Thursday, April 26, 2012

Mary Hunt on LCWR Situation: "We Are All Nuns"




As ever, Mary Hunt is right on target with her commentary at Religion Dispatches about the Catholic hierarchy's attack on American women religious, entitled "We Are All Nuns."  An excerpt:


Roman Catholic Church history is unfolding before our eyes. The difference these days is that tactics Rome employs are transparent. Just as Archbishop William E. Lori was recently rewarded for his work on contraception and “religious liberty” by being named bishop of Baltimore (and will likely become a cardinal soon) we can predict that Archbishop Delegate Peter Sartain of Seattle who is doing this work on behalf of Rome has already had his head measured for a new hat. 
Catholics schooled in the ways of justice—largely by the nuns—recoil at the power play this mandate represents.

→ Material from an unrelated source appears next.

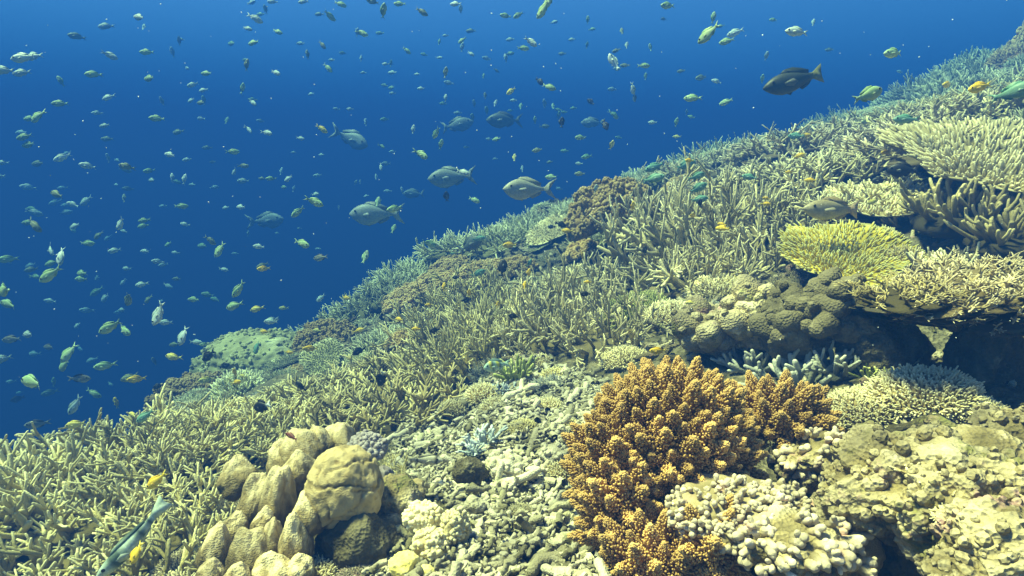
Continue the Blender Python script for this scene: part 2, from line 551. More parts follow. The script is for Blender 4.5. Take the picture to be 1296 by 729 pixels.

Three things are especially repugnant. First, there is no real discussion. The Prefect of the Congregation for the Doctrine of the Faith Cardinal William Levada asserts that “the first step in the implementation of the findings” is a personal meeting “in a spirit of mutual respect and collaboration.” This is rather fanciful since the LCWR leaders who received the document were not at all sure it was coming. They went to Rome with the intention of engaging in dialogue, not being presented with a fait accompli.  
Second, this move seems like an effort to cut off the head of lay people in the Church, beginning with the nuns. The Vatican acknowledges, “the influence the LCWR exercises on religious Congregations in other parts of the world.” Add to that its political influence in the US and the hydra that is LCWR was ripe for beheading. 
I insist on the larger lay component of this chapter in church history because groups like Women-Church Convergence and Catholic Organizations for Renewal represent far more progressive theo-politics than LCWR. Because those groups and others like them are canonically independent of the Vatican they simply can’t be touched, but they are no less Catholic. LCWR was punished for associating with such groups, including Women’s Ordination Conference, New Ways Ministry, and others of “radical feminism” of my intimate acquaintance. Efforts to squelch LCWR are simultaneously efforts to discredit those groups. 
And finally, there’s the current “war on women,” with Catholic bishops leading the charge. In the U.S., it is manifest in the skirmishes around reproductive rights. Young and poor women suffer greatly, but all women are implicated in these policy conflicts. Around the world, we find the Vatican successfully making alliances with other religious fundamentalists to prevent UN-based consensus on women’s reproductive health care. Casualties are many among poor and young women, the very ones the nuns would protect. So it is no surprise that the same bellicose ways operate within the kyriarchal church itself.

Mary's is, unfortunately, the kind of voice that those who pretend to occupy the objective center want to read out of the Catholic conversation--to the great loss of the Catholic church and its future-making conversations.